**WORKING DATA**

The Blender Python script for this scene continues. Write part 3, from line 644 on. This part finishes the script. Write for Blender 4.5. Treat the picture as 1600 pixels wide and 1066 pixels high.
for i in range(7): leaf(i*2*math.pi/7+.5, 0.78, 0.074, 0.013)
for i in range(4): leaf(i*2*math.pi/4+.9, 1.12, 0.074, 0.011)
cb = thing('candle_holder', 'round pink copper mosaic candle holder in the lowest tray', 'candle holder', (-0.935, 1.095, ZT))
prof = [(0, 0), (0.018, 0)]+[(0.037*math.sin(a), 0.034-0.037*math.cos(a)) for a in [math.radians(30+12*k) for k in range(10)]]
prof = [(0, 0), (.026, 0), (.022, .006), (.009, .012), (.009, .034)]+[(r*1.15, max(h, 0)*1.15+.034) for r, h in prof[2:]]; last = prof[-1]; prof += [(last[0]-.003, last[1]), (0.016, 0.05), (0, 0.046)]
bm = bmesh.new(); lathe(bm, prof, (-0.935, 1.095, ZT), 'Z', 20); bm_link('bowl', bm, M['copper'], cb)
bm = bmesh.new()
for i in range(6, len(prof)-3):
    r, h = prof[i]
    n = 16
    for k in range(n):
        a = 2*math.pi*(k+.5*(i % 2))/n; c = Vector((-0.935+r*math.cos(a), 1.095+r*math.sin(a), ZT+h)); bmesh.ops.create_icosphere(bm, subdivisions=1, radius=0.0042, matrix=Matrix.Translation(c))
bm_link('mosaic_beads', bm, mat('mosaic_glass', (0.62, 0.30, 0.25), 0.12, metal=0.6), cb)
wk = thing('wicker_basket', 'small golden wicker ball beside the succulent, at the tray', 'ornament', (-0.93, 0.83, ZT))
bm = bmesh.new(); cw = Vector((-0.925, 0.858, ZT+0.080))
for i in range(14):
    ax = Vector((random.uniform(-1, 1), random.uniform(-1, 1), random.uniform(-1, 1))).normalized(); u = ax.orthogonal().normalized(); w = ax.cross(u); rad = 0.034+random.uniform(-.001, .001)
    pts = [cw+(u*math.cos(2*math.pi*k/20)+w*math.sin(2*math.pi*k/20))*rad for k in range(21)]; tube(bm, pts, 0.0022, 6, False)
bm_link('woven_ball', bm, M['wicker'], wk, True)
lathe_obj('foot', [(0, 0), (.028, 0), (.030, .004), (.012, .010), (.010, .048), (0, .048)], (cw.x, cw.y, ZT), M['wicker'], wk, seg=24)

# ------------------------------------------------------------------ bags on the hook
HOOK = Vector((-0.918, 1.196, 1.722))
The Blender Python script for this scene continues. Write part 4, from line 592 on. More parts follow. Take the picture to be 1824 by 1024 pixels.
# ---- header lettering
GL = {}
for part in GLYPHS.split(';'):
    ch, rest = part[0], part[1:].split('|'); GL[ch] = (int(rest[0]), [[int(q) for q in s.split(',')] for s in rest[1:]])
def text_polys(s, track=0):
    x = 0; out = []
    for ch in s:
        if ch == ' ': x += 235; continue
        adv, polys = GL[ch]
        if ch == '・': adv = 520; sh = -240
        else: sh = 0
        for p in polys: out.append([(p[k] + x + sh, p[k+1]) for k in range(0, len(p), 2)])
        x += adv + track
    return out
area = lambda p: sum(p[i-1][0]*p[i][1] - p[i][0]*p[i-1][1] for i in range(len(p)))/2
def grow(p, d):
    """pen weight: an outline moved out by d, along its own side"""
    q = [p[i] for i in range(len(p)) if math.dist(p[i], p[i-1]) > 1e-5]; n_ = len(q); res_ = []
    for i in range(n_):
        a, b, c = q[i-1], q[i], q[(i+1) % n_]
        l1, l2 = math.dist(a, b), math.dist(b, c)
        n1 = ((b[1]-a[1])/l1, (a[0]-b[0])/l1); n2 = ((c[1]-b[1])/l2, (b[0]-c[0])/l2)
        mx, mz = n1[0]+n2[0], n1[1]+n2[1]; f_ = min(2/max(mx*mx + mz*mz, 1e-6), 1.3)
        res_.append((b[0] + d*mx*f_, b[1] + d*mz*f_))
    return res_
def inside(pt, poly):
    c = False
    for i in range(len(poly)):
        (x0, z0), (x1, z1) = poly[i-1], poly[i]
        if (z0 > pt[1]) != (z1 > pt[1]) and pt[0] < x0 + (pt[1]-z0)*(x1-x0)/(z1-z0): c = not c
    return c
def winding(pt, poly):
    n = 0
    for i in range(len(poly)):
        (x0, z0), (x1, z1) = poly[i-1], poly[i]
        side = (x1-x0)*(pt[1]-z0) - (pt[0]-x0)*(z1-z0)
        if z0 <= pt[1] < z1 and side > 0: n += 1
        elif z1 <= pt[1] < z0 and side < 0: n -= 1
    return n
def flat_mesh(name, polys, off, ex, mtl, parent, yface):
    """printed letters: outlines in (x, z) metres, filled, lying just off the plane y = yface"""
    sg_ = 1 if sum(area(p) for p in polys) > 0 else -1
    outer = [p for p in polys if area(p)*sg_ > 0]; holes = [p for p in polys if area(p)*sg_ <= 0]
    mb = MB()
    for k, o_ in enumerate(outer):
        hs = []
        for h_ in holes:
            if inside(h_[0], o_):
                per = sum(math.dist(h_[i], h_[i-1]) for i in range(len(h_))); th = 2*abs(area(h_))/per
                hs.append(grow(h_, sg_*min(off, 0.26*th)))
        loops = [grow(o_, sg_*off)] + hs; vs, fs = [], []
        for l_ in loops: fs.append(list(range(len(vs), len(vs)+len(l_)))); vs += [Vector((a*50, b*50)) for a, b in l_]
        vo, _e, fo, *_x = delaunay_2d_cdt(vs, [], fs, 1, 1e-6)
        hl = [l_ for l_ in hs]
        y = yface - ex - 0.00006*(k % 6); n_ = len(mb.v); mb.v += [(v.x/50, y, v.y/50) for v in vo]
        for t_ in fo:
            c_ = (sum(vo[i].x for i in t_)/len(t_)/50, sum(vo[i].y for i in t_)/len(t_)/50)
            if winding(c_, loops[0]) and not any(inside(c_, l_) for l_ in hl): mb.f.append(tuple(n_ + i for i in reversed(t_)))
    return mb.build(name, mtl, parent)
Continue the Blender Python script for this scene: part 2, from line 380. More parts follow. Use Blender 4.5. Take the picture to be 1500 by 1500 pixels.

**TASK PROMPT**
Using the listing above, retype each line exactly.

**EXERCISE RESULT**
The Blender Python script for this scene continues. Write part 3, from line 644 on. This part finishes the script. Write for Blender 4.5. Treat the picture as 1600 pixels wide and 1066 pixels high.
for i in range(7): leaf(i*2*math.pi/7+.5, 0.78, 0.074, 0.013)
for i in range(4): leaf(i*2*math.pi/4+.9, 1.12, 0.074, 0.011)
cb = thing('candle_holder', 'round pink copper mosaic candle holder in the lowest tray', 'candle holder', (-0.935, 1.095, ZT))
prof = [(0, 0), (0.018, 0)]+[(0.037*math.sin(a), 0.034-0.037*math.cos(a)) for a in [math.radians(30+12*k) for k in range(10)]]
prof = [(0, 0), (.026, 0), (.022, .006), (.009, .012), (.009, .034)]+[(r*1.15, max(h, 0)*1.15+.034) for r, h in prof[2:]]; last = prof[-1]; prof += [(last[0]-.003, last[1]), (0.016, 0.05), (0, 0.046)]
bm = bmesh.new(); lathe(bm, prof, (-0.935, 1.095, ZT), 'Z', 20); bm_link('bowl', bm, M['copper'], cb)
bm = bmesh.new()
for i in range(6, len(prof)-3):
    r, h = prof[i]
    n = 16
    for k in range(n):
        a = 2*math.pi*(k+.5*(i % 2))/n; c = Vector((-0.935+r*math.cos(a), 1.095+r*math.sin(a), ZT+h)); bmesh.ops.create_icosphere(bm, subdivisions=1, radius=0.0042, matrix=Matrix.Translation(c))
bm_link('mosaic_beads', bm, mat('mosaic_glass', (0.62, 0.30, 0.25), 0.12, metal=0.6), cb)
wk = thing('wicker_basket', 'small golden wicker ball beside the succulent, at the tray', 'ornament', (-0.93, 0.83, ZT))
bm = bmesh.new(); cw = Vector((-0.925, 0.858, ZT+0.080))
for i in range(14):
    ax = Vector((random.uniform(-1, 1), random.uniform(-1, 1), random.uniform(-1, 1))).normalized(); u = ax.orthogonal().normalized(); w = ax.cross(u); rad = 0.034+random.uniform(-.001, .001)
    pts = [cw+(u*math.cos(2*math.pi*k/20)+w*math.sin(2*math.pi*k/20))*rad for k in range(21)]; tube(bm, pts, 0.0022, 6, False)
bm_link('woven_ball', bm, M['wicker'], wk, True)
lathe_obj('foot', [(0, 0), (.028, 0), (.030, .004), (.012, .010), (.010, .048), (0, .048)], (cw.x, cw.y, ZT), M['wicker'], wk, seg=24)

# ------------------------------------------------------------------ bags on the hook
HOOK = Vector((-0.918, 1.196, 1.722))
The Blender Python script for this scene continues. Write part 4, from line 592 on. More parts follow. Take the picture to be 1824 by 1024 pixels.
# ---- header lettering
GL = {}
for part in GLYPHS.split(';'):
    ch, rest = part[0], part[1:].split('|'); GL[ch] = (int(rest[0]), [[int(q) for q in s.split(',')] for s in rest[1:]])
def text_polys(s, track=0):
    x = 0; out = []
    for ch in s:
        if ch == ' ': x += 235; continue
        adv, polys = GL[ch]
        if ch == '・': adv = 520; sh = -240
        else: sh = 0
        for p in polys: out.append([(p[k] + x + sh, p[k+1]) for k in range(0, len(p), 2)])
        x += adv + track
    return out
area = lambda p: sum(p[i-1][0]*p[i][1] - p[i][0]*p[i-1][1] for i in range(len(p)))/2
def grow(p, d):
    """pen weight: an outline moved out by d, along its own side"""
    q = [p[i] for i in range(len(p)) if math.dist(p[i], p[i-1]) > 1e-5]; n_ = len(q); res_ = []
    for i in range(n_):
        a, b, c = q[i-1], q[i], q[(i+1) % n_]
        l1, l2 = math.dist(a, b), math.dist(b, c)
        n1 = ((b[1]-a[1])/l1, (a[0]-b[0])/l1); n2 = ((c[1]-b[1])/l2, (b[0]-c[0])/l2)
        mx, mz = n1[0]+n2[0], n1[1]+n2[1]; f_ = min(2/max(mx*mx + mz*mz, 1e-6), 1.3)
        res_.append((b[0] + d*mx*f_, b[1] + d*mz*f_))
    return res_
def inside(pt, poly):
    c = False
    for i in range(len(poly)):
        (x0, z0), (x1, z1) = poly[i-1], poly[i]
        if (z0 > pt[1]) != (z1 > pt[1]) and pt[0] < x0 + (pt[1]-z0)*(x1-x0)/(z1-z0): c = not c
    return c
def winding(pt, poly):
    n = 0
    for i in range(len(poly)):
        (x0, z0), (x1, z1) = poly[i-1], poly[i]
        side = (x1-x0)*(pt[1]-z0) - (pt[0]-x0)*(z1-z0)
        if z0 <= pt[1] < z1 and side > 0: n += 1
        elif z1 <= pt[1] < z0 and side < 0: n -= 1
    return n
def flat_mesh(name, polys, off, ex, mtl, parent, yface):
    """printed letters: outlines in (x, z) metres, filled, lying just off the plane y = yface"""
    sg_ = 1 if sum(area(p) for p in polys) > 0 else -1
    outer = [p for p in polys if area(p)*sg_ > 0]; holes = [p for p in polys if area(p)*sg_ <= 0]
    mb = MB()
    for k, o_ in enumerate(outer):
        hs = []
        for h_ in holes:
            if inside(h_[0], o_):
                per = sum(math.dist(h_[i], h_[i-1]) for i in range(len(h_))); th = 2*abs(area(h_))/per
                hs.append(grow(h_, sg_*min(off, 0.26*th)))
        loops = [grow(o_, sg_*off)] + hs; vs, fs = [], []
        for l_ in loops: fs.append(list(range(len(vs), len(vs)+len(l_)))); vs += [Vector((a*50, b*50)) for a, b in l_]
        vo, _e, fo, *_x = delaunay_2d_cdt(vs, [], fs, 1, 1e-6)
        hl = [l_ for l_ in hs]
        y = yface - ex - 0.00006*(k % 6); n_ = len(mb.v); mb.v += [(v.x/50, y, v.y/50) for v in vo]
        for t_ in fo:
            c_ = (sum(vo[i].x for i in t_)/len(t_)/50, sum(vo[i].y for i in t_)/len(t_)/50)
            if winding(c_, loops[0]) and not any(inside(c_, l_) for l_ in hl): mb.f.append(tuple(n_ + i for i in reversed(t_)))
    return mb.build(name, mtl, parent)
Continue the Blender Python script for this scene: part 2, from line 380. More parts follow. Use Blender 4.5. Take the picture to be 1500 by 1500 pixels.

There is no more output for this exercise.